Ancaman tindakan tegas kali ini tampaknya bukan main-main. Tidak kurang Menko Polhukam Wiranto sudah menyampaikan peringatan tersebut dua kali, yakni usai sidang kabinet paripurna yang digelar di Istana Bogor (4/1/2017) dan setelah rapat terbatas di Kantor Presiden, Jakarta (29/12/2016). Kepala Staf Kepresidenan Teten Masduki sudah menyampaikan woro-woro serupa (30/12/2016).

Dalam pandangan mereka, medsos kini telah menjadi ajang fitnah, termasuk mendeligitimasi pemerintah. Mereka menyangkal langkah tersebut sebagai bentuk antikritik dan antidemokrasi, tapi sebagai upaya menjadikan medsos di Tanah Air lebih etis, bermartabat, dan tidak merugikan kepentingan nasional.

Dengan demikian, siapa yang melanggar norma seperti mereka maksud, kini tinggal masalah eksekusi saja. Secara hukum sudah diatur Undang-Undang Nomor 11/2008 tentang Informasi dan Transaksi Elektronik (ITE) yang telah direvisi menjadi Undang-Undang Nomor 19/2016. Siapa yang mengeksekusi pun Mabes Polri sudah mempunyai Subdirektorat Cyber Crime yang akan dimekarkan menjadi Direktorat Cyber Crime.

Sekilas, jika melihat latar belakang seperti disampaikan Wiranto dan Teten, kebijakan represif terhadap penyimpangan medsos merupakan hal wajar. Hoax, dalam aneka variannya, memang harus ditertibkan. Masyarakat harus mendapat jaminan kebenaran informasi sehingga mereka tidak disesatkan oleh informasi atau opini bertendensi bohong dan fitnah.

Akan tetapi, apakah benar kebijakan represif tersebut semata ditujukan untuk menertibkan medsos atau tujuan lain? Pertanyaan ini patut kita sampaikan karena muncul nada sumbang dari sejumlah kalangan politisi DPR bahwa langkah tersebut membungkam kritik dan kebebasan berpendapat. Langkah pemerintah tidak lebih dari wujud sikap paranoid akan ancaman kekuasaan.

Pandangan tersebut bisa dipahami jika melihat dinamika politik belakangan ini. Keluarnya ancaman represif tentu merupakan satu paket dari kebijakan politik pemerintah, termasuk di dalamnya tudingan makar yang diiringi sejumlah penangkapan terhadap sejumlah orang terkait dinamika Aksi 411 dan Aksi 212 lalu. Hingga kini ancaman makar seperti itu belum sepenuhnya dipahami publik.

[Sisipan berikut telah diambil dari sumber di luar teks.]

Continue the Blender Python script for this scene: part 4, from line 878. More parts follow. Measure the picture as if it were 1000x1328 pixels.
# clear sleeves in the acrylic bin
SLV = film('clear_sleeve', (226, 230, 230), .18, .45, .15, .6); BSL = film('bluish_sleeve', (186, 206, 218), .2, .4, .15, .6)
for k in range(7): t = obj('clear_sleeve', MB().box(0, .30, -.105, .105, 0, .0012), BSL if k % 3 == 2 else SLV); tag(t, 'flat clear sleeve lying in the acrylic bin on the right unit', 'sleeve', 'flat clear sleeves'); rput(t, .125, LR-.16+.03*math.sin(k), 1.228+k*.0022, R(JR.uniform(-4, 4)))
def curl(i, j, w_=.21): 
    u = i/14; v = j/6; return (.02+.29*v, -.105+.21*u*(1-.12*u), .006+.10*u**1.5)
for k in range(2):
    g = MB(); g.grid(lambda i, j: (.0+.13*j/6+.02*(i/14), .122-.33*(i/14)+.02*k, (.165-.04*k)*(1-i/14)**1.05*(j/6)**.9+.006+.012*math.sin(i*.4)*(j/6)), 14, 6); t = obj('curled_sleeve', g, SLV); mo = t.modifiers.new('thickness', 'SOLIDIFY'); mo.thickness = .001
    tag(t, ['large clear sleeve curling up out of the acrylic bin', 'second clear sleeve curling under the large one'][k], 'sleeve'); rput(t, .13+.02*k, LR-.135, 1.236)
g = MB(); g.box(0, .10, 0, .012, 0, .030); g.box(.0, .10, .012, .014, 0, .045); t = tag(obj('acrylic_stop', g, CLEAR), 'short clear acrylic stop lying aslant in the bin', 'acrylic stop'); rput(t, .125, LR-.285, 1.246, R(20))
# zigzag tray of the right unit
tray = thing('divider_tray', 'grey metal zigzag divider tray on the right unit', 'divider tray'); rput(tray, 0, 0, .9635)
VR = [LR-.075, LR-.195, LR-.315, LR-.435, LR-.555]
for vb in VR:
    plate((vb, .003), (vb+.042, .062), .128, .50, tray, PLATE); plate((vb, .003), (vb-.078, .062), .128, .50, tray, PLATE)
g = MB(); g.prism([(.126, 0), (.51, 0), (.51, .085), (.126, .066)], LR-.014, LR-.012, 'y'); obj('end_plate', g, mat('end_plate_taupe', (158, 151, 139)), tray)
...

Cap makar juga tidak mempunyai bobot sama sekali jika dibandingkan dengan dinamika politik selama pemerintah KH Abdurrahman Wahid, yang kemudian berujung pada berakhirnya kekuasaan akibat impeacment terhadap tokoh yang akrab disapa Gus Dur itu di tengah jalan. Pun melihat tokoh-tokoh yang ditangkap, yang notabene tidak mempunyai kekuatan yang secara teoretis perlu dikhawatirkan bisa menggerakkan massa untuk makar.

Di sisi lain, keluarnya ancaman represif juga dipahami sebagai reaksi atas arus balik pertarungan opini di medsos yang kian tidak menguntungkan rezim saat ini. Harus diakui, kekuatan Jasmev dan jejaring buzzer yang menjadi trend setter memanfaatkan medsos untuk membangun opini dan dukungan publik tidak lagi bisa diandalkan. Sebaliknya, kesadaran literasi publik akan permainan opini di medsos semakin menguat, yang diiringi dengan kian gencarnya kritik terhadap berbagai kebijakan rezim saat ini.

Menguatnya kritik terhadap pemerintah saat ini pun sejatinya masih dalam takaran demokrasi. Premisnya, jika kebijakan pemerintah semakin tidak menguntungkan publik—seperti kebijakan menaikkan biaya surat kendaraan bermotor, harga BBM, dan tarif listrik seperti saat ini—semakin meningkat pula kritikan di medsos.

Juga semakin tidak jelas kebijakan pemerintah—seperti kasus kontroversi PP Nomor 60/2016 yang berimbas pada kenaikan biaya surat kendaraan bermotor- semakin kencang pula serangan publik di medsos.

Berangkat dari kondisi tersebut, sangat wajar jika kebijakan represif bukan sekadar untuk menertibkan demi menegakkan etika dan martabat medsos, tapi juga mengandung muatan politik kekuasaan.

Pemerintah memilih berlaku represif untuk mereaksi arus balik opini dan menguatkan kritik atas berbagai kebijakan pemerintah, yang mau tidak mau berujung pada delegitimasi pemerintahan. Apalagi, harus diakui, kekuatan medsos sejak awal sudah menjadi fondasi kekuasaan rezim saat ini.
(poe)
Copyright © 2024 SINDOnews.com
All Rights Reserved
berita/ rendering in 0.6073 seconds (0.1#10.140)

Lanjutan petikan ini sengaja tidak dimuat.